Each line should be copied exactly.

• Data:

· · ·

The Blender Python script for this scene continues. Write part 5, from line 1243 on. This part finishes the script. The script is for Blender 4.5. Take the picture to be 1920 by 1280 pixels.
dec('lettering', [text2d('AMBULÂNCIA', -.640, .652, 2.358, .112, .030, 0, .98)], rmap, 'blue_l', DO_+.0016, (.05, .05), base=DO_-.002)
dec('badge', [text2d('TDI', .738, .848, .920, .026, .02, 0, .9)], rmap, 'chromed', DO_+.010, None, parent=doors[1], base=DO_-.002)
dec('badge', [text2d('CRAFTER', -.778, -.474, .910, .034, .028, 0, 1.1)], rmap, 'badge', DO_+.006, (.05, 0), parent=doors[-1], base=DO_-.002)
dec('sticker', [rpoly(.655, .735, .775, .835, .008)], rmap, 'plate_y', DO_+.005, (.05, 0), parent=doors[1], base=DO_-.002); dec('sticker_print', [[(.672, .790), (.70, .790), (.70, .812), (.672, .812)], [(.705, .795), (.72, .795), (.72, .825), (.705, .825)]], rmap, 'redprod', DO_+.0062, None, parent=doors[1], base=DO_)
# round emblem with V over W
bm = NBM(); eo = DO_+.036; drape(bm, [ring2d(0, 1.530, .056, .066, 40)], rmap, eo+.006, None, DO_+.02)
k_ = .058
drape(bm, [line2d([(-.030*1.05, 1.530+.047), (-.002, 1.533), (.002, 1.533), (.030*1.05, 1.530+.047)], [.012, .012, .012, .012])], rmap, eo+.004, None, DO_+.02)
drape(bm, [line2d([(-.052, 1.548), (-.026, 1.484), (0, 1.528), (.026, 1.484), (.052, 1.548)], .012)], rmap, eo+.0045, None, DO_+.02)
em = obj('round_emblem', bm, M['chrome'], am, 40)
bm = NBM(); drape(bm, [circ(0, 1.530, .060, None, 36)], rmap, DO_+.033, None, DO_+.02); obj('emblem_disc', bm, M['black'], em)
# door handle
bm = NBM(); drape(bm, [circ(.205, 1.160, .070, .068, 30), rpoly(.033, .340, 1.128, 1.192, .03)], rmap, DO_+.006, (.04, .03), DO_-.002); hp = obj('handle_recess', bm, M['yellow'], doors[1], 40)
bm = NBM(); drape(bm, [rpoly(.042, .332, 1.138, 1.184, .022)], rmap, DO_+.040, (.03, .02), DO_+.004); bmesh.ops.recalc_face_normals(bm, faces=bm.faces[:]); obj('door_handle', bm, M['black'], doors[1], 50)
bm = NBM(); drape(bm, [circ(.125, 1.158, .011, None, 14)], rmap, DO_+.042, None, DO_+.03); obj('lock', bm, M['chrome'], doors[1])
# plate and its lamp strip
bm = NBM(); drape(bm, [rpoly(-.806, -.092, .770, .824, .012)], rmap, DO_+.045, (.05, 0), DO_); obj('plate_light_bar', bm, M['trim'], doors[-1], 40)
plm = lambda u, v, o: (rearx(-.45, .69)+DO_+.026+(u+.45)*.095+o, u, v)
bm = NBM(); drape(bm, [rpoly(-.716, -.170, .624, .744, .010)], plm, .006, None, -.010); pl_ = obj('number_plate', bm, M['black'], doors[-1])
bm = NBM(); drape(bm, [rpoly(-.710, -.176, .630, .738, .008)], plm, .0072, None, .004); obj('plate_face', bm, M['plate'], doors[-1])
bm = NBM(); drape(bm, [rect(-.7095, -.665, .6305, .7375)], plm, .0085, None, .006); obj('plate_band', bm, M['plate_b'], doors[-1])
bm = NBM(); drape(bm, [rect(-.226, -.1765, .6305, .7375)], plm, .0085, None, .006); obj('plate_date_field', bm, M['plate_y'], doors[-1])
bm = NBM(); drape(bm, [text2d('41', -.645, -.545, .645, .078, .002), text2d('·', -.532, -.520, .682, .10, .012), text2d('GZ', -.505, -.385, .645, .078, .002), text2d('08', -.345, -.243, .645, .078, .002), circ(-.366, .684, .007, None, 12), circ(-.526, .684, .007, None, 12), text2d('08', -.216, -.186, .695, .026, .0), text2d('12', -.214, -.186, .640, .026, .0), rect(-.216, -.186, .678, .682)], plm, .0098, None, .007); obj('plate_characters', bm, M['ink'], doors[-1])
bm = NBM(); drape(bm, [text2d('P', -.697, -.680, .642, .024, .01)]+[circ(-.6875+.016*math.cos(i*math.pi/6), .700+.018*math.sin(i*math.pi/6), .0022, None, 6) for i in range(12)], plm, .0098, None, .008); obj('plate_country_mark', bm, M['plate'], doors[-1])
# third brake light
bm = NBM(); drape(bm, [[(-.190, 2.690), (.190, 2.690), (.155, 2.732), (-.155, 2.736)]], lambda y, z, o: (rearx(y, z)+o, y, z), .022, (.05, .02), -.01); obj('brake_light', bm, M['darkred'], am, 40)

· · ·

• Task response:
The Blender Python script for this scene continues. Write part 5, from line 1243 on. This part finishes the script. The script is for Blender 4.5. Take the picture to be 1920 by 1280 pixels.
dec('lettering', [text2d('AMBULÂNCIA', -.640, .652, 2.358, .112, .030, 0, .98)], rmap, 'blue_l', DO_+.0016, (.05, .05), base=DO_-.002)
dec('badge', [text2d('TDI', .738, .848, .920, .026, .02, 0, .9)], rmap, 'chromed', DO_+.010, None, parent=doors[1], base=DO_-.002)
dec('badge', [text2d('CRAFTER', -.778, -.474, .910, .034, .028, 0, 1.1)], rmap, 'badge', DO_+.006, (.05, 0), parent=doors[-1], base=DO_-.002)
dec('sticker', [rpoly(.655, .735, .775, .835, .008)], rmap, 'plate_y', DO_+.005, (.05, 0), parent=doors[1], base=DO_-.002); dec('sticker_print', [[(.672, .790), (.70, .790), (.70, .812), (.672, .812)], [(.705, .795), (.72, .795), (.72, .825), (.705, .825)]], rmap, 'redprod', DO_+.0062, None, parent=doors[1], base=DO_)
# round emblem with V over W
bm = NBM(); eo = DO_+.036; drape(bm, [ring2d(0, 1.530, .056, .066, 40)], rmap, eo+.006, None, DO_+.02)
k_ = .058
drape(bm, [line2d([(-.030*1.05, 1.530+.047), (-.002, 1.533), (.002, 1.533), (.030*1.05, 1.530+.047)], [.012, .012, .012, .012])], rmap, eo+.004, None, DO_+.02)
drape(bm, [line2d([(-.052, 1.548), (-.026, 1.484), (0, 1.528), (.026, 1.484), (.052, 1.548)], .012)], rmap, eo+.0045, None, DO_+.02)
em = obj('round_emblem', bm, M['chrome'], am, 40)
bm = NBM(); drape(bm, [circ(0, 1.530, .060, None, 36)], rmap, DO_+.033, None, DO_+.02); obj('emblem_disc', bm, M['black'], em)
# door handle
bm = NBM(); drape(bm, [circ(.205, 1.160, .070, .068, 30), rpoly(.033, .340, 1.128, 1.192, .03)], rmap, DO_+.006, (.04, .03), DO_-.002); hp = obj('handle_recess', bm, M['yellow'], doors[1], 40)
bm = NBM(); drape(bm, [rpoly(.042, .332, 1.138, 1.184, .022)], rmap, DO_+.040, (.03, .02), DO_+.004); bmesh.ops.recalc_face_normals(bm, faces=bm.faces[:]); obj('door_handle', bm, M['black'], doors[1], 50)
bm = NBM(); drape(bm, [circ(.125, 1.158, .011, None, 14)], rmap, DO_+.042, None, DO_+.03); obj('lock', bm, M['chrome'], doors[1])
# plate and its lamp strip
bm = NBM(); drape(bm, [rpoly(-.806, -.092, .770, .824, .012)], rmap, DO_+.045, (.05, 0), DO_); obj('plate_light_bar', bm, M['trim'], doors[-1], 40)
plm = lambda u, v, o: (rearx(-.45, .69)+DO_+.026+(u+.45)*.095+o, u, v)
bm = NBM(); drape(bm, [rpoly(-.716, -.170, .624, .744, .010)], plm, .006, None, -.010); pl_ = obj('number_plate', bm, M['black'], doors[-1])
bm = NBM(); drape(bm, [rpoly(-.710, -.176, .630, .738, .008)], plm, .0072, None, .004); obj('plate_face', bm, M['plate'], doors[-1])
bm = NBM(); drape(bm, [rect(-.7095, -.665, .6305, .7375)], plm, .0085, None, .006); obj('plate_band', bm, M['plate_b'], doors[-1])
bm = NBM(); drape(bm, [rect(-.226, -.1765, .6305, .7375)], plm, .0085, None, .006); obj('plate_date_field', bm, M['plate_y'], doors[-1])
bm = NBM(); drape(bm, [text2d('41', -.645, -.545, .645, .078, .002), text2d('·', -.532, -.520, .682, .10, .012), text2d('GZ', -.505, -.385, .645, .078, .002), text2d('08', -.345, -.243, .645, .078, .002), circ(-.366, .684, .007, None, 12), circ(-.526, .684, .007, None, 12), text2d('08', -.216, -.186, .695, .026, .0), text2d('12', -.214, -.186, .640, .026, .0), rect(-.216, -.186, .678, .682)], plm, .0098, None, .007); obj('plate_characters', bm, M['ink'], doors[-1])
bm = NBM(); drape(bm, [text2d('P', -.697, -.680, .642, .024, .01)]+[circ(-.6875+.016*math.cos(i*math.pi/6), .700+.018*math.sin(i*math.pi/6), .0022, None, 6) for i in range(12)], plm, .0098, None, .008); obj('plate_country_mark', bm, M['plate'], doors[-1])
# third brake light
bm = NBM(); drape(bm, [[(-.190, 2.690), (.190, 2.690), (.155, 2.732), (-.155, 2.736)]], lambda y, z, o: (rearx(y, z)+o, y, z), .022, (.05, .02), -.01); obj('brake_light', bm, M['darkred'], am, 40)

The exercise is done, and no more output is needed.